In the entries below, find the lines that contain the word "wood" and copy them.

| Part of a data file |
========================================================================

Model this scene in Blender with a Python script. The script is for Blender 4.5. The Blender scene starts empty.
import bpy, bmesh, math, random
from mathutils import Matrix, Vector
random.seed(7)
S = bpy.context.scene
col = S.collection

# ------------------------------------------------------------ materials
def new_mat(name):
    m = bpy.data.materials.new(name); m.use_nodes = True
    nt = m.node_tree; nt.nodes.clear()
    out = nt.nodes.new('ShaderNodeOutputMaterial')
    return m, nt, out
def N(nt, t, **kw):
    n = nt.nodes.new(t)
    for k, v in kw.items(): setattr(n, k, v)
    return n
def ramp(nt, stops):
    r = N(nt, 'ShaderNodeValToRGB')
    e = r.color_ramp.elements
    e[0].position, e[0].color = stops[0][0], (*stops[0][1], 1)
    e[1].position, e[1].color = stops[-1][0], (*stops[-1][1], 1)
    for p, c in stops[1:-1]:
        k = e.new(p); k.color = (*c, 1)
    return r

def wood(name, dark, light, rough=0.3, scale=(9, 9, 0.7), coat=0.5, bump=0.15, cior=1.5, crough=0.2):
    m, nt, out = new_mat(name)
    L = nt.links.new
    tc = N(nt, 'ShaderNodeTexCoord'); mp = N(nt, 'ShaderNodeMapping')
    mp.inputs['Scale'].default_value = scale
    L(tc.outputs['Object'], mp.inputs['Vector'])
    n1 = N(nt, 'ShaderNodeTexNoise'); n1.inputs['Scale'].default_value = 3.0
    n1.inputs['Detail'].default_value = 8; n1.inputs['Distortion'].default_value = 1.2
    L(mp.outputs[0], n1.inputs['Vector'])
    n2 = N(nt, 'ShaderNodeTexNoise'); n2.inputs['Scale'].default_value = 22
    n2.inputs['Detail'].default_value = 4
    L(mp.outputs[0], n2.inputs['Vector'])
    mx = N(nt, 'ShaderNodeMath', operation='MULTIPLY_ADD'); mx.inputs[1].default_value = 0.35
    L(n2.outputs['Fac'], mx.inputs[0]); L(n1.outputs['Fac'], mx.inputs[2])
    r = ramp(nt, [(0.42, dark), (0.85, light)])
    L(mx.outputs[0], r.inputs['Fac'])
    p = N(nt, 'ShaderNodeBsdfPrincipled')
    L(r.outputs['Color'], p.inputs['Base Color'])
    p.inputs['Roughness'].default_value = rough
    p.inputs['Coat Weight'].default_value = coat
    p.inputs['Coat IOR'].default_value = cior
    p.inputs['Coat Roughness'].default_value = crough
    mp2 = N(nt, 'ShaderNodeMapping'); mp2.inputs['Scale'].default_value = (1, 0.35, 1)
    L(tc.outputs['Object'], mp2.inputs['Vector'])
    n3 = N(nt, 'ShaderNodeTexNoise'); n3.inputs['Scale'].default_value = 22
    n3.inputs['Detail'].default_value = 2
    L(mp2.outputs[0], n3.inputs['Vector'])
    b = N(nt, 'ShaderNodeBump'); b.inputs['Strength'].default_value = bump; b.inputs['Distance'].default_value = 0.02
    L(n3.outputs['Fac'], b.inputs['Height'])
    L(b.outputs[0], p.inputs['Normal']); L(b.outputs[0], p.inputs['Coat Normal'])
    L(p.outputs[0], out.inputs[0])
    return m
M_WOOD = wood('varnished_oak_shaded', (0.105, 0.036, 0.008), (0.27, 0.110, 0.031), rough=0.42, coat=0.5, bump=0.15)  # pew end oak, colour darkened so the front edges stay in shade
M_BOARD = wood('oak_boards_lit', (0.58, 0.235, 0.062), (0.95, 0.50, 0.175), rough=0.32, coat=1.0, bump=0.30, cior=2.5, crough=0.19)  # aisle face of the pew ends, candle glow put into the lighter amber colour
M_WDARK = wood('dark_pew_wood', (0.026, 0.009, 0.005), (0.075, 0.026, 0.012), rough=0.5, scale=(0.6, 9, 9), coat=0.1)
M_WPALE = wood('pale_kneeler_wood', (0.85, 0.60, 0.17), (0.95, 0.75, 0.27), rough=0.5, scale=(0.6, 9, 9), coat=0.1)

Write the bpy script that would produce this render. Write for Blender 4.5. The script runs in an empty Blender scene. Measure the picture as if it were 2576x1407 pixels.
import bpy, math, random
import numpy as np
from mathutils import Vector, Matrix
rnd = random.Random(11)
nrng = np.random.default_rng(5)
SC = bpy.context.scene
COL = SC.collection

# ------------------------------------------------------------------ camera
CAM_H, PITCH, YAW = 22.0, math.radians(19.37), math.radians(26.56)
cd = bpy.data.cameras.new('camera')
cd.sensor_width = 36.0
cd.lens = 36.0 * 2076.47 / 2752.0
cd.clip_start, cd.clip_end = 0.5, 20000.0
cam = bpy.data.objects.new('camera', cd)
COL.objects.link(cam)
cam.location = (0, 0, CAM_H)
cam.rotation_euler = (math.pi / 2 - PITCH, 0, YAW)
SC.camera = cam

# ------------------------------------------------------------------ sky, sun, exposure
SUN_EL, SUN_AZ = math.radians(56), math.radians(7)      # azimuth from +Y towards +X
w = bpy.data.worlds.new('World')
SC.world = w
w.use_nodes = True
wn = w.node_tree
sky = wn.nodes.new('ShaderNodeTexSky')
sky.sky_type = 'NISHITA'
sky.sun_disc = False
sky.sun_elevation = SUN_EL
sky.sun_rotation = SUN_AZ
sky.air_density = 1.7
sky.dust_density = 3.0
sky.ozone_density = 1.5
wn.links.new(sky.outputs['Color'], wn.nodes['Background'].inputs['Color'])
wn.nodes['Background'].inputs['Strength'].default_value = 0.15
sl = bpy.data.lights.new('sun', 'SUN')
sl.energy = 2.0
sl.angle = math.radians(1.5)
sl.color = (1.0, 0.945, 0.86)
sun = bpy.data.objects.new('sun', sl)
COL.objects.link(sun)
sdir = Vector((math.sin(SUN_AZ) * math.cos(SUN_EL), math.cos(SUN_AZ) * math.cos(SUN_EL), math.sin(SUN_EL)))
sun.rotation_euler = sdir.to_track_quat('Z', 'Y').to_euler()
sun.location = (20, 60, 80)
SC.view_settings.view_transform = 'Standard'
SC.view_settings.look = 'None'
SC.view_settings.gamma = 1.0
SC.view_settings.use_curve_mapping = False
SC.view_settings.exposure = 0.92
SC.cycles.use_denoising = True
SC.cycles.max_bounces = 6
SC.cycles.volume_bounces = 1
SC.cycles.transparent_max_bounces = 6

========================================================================

| SOLUTION TO THIS EXERCISE |
def wood(name, dark, light, rough=0.3, scale=(9, 9, 0.7), coat=0.5, bump=0.15, cior=1.5, crough=0.2):
M_WOOD = wood('varnished_oak_shaded', (0.105, 0.036, 0.008), (0.27, 0.110, 0.031), rough=0.42, coat=0.5, bump=0.15)  # pew end oak, colour darkened so the front edges stay in shade
M_BOARD = wood('oak_boards_lit', (0.58, 0.235, 0.062), (0.95, 0.50, 0.175), rough=0.32, coat=1.0, bump=0.30, cior=2.5, crough=0.19)  # aisle face of the pew ends, candle glow put into the lighter amber colour
M_WDARK = wood('dark_pew_wood', (0.026, 0.009, 0.005), (0.075, 0.026, 0.012), rough=0.5, scale=(0.6, 9, 9), coat=0.1)
M_WPALE = wood('pale_kneeler_wood', (0.85, 0.60, 0.17), (0.95, 0.75, 0.27), rough=0.5, scale=(0.6, 9, 9), coat=0.1)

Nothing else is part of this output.